[Items]

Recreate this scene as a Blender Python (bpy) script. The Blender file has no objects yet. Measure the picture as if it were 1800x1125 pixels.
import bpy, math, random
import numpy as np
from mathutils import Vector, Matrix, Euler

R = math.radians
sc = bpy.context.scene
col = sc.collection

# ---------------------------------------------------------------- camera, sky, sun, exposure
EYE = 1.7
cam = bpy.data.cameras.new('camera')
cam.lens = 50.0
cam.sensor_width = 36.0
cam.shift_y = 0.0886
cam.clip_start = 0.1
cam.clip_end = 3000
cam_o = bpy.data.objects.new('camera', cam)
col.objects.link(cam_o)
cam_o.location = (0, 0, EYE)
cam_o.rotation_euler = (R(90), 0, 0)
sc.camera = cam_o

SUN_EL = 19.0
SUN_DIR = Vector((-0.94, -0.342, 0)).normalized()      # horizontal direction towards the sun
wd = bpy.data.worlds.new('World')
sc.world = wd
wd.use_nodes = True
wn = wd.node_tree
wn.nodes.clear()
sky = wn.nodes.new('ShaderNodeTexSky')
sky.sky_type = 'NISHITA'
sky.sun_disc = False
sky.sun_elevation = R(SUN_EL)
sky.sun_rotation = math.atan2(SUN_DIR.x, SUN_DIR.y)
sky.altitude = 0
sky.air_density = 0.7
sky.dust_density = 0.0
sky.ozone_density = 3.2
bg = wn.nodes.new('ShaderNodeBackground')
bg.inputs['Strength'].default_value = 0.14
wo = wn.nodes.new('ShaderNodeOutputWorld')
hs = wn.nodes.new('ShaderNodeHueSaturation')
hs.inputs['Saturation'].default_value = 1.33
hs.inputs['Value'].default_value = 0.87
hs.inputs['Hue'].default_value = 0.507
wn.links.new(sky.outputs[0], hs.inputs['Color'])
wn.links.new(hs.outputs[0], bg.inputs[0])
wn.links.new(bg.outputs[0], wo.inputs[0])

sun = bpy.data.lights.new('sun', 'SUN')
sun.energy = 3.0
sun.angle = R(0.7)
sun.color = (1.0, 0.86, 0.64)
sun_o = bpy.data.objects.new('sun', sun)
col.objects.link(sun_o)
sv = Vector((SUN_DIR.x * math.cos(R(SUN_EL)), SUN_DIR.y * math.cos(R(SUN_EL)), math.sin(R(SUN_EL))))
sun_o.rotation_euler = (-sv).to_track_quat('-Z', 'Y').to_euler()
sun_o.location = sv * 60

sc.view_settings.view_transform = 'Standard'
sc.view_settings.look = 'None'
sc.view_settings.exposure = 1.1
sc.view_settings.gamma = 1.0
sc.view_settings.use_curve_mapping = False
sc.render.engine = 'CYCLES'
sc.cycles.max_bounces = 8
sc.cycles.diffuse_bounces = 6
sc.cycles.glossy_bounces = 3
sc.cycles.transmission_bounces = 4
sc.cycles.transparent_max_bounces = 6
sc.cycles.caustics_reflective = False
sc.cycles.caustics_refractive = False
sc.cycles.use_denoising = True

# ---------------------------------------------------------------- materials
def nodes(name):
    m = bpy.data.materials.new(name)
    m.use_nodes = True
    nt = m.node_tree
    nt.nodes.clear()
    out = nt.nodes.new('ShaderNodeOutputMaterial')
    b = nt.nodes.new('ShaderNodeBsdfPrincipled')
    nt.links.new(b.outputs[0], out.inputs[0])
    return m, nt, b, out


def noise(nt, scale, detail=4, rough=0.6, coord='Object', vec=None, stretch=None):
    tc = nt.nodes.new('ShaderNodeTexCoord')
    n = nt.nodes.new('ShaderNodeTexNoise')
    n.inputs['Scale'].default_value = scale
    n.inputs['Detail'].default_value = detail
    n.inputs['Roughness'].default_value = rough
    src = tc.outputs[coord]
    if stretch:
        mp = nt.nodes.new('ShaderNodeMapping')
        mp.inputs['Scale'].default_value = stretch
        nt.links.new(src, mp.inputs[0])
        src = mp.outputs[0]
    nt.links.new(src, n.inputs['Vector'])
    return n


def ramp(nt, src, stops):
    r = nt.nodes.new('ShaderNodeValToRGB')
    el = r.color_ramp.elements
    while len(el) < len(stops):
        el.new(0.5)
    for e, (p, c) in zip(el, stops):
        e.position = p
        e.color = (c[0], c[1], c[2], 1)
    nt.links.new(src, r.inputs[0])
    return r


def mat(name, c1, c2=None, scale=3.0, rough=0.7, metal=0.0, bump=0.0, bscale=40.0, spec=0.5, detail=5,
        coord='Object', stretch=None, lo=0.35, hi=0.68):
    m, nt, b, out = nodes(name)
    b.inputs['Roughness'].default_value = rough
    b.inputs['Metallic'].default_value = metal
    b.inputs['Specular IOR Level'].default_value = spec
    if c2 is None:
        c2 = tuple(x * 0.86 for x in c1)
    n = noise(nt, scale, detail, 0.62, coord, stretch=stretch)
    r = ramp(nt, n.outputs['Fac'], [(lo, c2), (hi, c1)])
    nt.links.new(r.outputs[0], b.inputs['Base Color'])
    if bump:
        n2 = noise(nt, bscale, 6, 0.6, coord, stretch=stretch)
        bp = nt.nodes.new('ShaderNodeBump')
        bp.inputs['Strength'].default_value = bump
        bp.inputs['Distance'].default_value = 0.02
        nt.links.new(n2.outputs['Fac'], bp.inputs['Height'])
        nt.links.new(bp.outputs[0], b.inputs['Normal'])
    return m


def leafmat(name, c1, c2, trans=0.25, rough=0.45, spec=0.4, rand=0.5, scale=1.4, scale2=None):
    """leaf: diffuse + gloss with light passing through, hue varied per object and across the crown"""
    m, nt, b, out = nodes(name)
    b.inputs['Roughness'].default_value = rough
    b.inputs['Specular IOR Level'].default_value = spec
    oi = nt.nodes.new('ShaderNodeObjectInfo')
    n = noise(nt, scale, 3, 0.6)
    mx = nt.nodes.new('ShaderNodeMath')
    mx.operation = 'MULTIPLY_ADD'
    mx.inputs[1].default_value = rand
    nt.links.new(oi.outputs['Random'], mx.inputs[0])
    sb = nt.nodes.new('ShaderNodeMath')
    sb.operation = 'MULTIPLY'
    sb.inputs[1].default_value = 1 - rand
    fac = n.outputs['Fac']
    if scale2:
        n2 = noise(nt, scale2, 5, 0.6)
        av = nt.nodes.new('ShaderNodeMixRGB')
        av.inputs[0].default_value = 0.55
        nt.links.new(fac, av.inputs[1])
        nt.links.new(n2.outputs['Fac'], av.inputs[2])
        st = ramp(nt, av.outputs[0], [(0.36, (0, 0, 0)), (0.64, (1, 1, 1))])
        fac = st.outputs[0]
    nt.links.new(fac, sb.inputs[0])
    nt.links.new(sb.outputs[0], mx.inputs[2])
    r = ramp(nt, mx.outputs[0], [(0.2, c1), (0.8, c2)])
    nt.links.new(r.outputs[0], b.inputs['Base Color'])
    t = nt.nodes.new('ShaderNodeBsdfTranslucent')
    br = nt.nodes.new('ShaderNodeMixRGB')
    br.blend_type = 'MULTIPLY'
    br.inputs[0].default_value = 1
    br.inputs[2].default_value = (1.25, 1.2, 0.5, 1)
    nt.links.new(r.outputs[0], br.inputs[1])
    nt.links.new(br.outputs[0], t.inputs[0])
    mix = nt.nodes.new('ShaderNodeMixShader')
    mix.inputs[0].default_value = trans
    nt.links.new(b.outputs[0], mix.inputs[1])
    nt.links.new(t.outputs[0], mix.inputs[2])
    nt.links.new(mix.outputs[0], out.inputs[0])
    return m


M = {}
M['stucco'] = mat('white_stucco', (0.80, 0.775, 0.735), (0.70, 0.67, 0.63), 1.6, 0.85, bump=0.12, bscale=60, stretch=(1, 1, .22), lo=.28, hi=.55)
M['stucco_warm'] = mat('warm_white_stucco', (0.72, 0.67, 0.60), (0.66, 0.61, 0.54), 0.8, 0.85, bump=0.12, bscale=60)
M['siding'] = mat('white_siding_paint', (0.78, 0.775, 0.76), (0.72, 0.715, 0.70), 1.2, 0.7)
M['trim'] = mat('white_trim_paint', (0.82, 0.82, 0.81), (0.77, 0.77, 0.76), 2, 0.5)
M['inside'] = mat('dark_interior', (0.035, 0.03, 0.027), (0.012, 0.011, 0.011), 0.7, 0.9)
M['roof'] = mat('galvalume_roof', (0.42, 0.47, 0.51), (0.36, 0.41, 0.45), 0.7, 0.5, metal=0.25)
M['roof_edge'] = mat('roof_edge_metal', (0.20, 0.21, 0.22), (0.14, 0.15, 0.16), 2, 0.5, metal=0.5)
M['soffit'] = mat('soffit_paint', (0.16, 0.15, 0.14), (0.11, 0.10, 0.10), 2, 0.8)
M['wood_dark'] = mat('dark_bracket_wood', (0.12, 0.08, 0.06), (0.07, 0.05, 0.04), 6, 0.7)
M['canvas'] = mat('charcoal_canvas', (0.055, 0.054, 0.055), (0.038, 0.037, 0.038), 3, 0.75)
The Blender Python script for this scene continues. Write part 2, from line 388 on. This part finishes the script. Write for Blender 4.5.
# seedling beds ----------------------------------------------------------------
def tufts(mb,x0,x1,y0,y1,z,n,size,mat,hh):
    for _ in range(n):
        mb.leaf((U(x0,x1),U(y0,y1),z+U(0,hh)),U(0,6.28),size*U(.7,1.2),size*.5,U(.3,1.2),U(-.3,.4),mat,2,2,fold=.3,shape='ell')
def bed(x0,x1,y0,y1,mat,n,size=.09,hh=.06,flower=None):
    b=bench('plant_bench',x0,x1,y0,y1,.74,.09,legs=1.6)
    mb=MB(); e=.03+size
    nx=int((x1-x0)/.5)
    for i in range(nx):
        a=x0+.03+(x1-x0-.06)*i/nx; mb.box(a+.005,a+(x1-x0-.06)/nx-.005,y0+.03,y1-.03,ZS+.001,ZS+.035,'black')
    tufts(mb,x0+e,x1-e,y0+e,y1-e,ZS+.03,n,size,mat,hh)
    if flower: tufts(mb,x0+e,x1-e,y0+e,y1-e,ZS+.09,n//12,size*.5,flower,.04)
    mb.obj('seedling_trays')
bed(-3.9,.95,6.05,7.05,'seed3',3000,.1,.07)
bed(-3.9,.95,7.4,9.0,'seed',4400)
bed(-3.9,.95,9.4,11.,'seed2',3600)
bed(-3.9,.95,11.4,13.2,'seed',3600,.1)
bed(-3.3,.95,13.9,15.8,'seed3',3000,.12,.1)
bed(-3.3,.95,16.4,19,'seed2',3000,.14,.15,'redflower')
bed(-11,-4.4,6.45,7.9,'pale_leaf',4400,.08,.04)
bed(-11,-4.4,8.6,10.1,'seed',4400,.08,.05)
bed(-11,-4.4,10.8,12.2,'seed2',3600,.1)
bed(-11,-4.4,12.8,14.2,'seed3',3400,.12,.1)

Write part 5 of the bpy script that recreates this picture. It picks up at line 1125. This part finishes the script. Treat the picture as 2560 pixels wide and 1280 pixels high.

[Directions]
The answer should consist of the lines from the first line of the entries through the line with "wn.links.new(bg.outputs[0], wo.inputs[0])", copied exactly.

[Task solution]
Recreate this scene as a Blender Python (bpy) script. The Blender file has no objects yet. Measure the picture as if it were 1800x1125 pixels.
import bpy, math, random
import numpy as np
from mathutils import Vector, Matrix, Euler

R = math.radians
sc = bpy.context.scene
col = sc.collection

# ---------------------------------------------------------------- camera, sky, sun, exposure
EYE = 1.7
cam = bpy.data.cameras.new('camera')
cam.lens = 50.0
cam.sensor_width = 36.0
cam.shift_y = 0.0886
cam.clip_start = 0.1
cam.clip_end = 3000
cam_o = bpy.data.objects.new('camera', cam)
col.objects.link(cam_o)
cam_o.location = (0, 0, EYE)
cam_o.rotation_euler = (R(90), 0, 0)
sc.camera = cam_o

SUN_EL = 19.0
SUN_DIR = Vector((-0.94, -0.342, 0)).normalized()      # horizontal direction towards the sun
wd = bpy.data.worlds.new('World')
sc.world = wd
wd.use_nodes = True
wn = wd.node_tree
wn.nodes.clear()
sky = wn.nodes.new('ShaderNodeTexSky')
sky.sky_type = 'NISHITA'
sky.sun_disc = False
sky.sun_elevation = R(SUN_EL)
sky.sun_rotation = math.atan2(SUN_DIR.x, SUN_DIR.y)
sky.altitude = 0
sky.air_density = 0.7
sky.dust_density = 0.0
sky.ozone_density = 3.2
bg = wn.nodes.new('ShaderNodeBackground')
bg.inputs['Strength'].default_value = 0.14
wo = wn.nodes.new('ShaderNodeOutputWorld')
hs = wn.nodes.new('ShaderNodeHueSaturation')
hs.inputs['Saturation'].default_value = 1.33
hs.inputs['Value'].default_value = 0.87
hs.inputs['Hue'].default_value = 0.507
wn.links.new(sky.outputs[0], hs.inputs['Color'])
wn.links.new(hs.outputs[0], bg.inputs[0])
wn.links.new(bg.outputs[0], wo.inputs[0])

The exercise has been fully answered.